After two years of trying to sell property he co-owned in rural Colorado, just nine days after being confirmed to the U.S. Supreme Court, Justice Neil Gorsuch found a buyer: the head of a massive multi-national law firm that had cases before the nation’s highest court. Justice Gorsuch disclosed the sale, but not the name of the buyer.
“That box was left blank,” reports Politico‘s Heidi Przybyla.
An attorney for one of the firm’s cases before the Supreme Court “represented North Dakota in what became one of the more highly publicized rulings in recent years, a multistate suit which reversed former President Barack Obama’s plan to fight climate change through the Clean Air Act.”
Gorsuch’s failure to disclose is not as dramatic or extensive as Justice Clarence Thomas’ decades worth of failure to disclose all-expenses-paid luxury travel and vacations with his wife, the right-wing extremist and activist Ginni Thomas, but it establishes a pattern of conservative justices on the Roberts Supreme Court appearing to believe they are above the law.
Politico reports the buyer Justice Gorsuch did not disclose was Brian Duffy, the “chief executive of Greenberg Traurig, one of the nation’s biggest law firms with a robust practice before the high court.”

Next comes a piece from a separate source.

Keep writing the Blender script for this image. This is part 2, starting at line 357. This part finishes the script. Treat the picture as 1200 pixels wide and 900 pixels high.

The firm, with 44 offices, has approximately 2650 attorneys and revenue of $2 billion. Since 1990, it has made over $17 million in political donations, according to data from Open Secrets.
“On April 16 of 2017, Greenberg’s Brian Duffy put under contract the 3,000-square foot log home on the Colorado River and nestled in the mountains northwest of Denver, according to real estate records,” Politico reports. “He and his wife closed on the house a month later, paying $1.825 million, according to a deed in the county’s record system. Gorsuch, who held a 20 percent stake, reported making between $250,001 and $500,000 from the sale on his federal disclosure forms.”
“Gorsuch did not disclose the identity of the purchaser.”
In the Clean Air Act case, “Gorsuch joined the court’s other five conservative judges in agreeing with the plaintiffs — including Greenberg’s client — that the Environmental Protection Agency had overstepped its authority by regulating carbon emissions from power plants in the decision that makes it more difficult for the executive branch to regulate emissions without express authorization from Congress.”
Politico adds, “in reporting his Colorado income, Gorsuch listed as his source only the name that he and his two co-owners gave themselves, Walden Group, LLC. The report didn’t indicate that there had been a real estate sale or a purchaser.”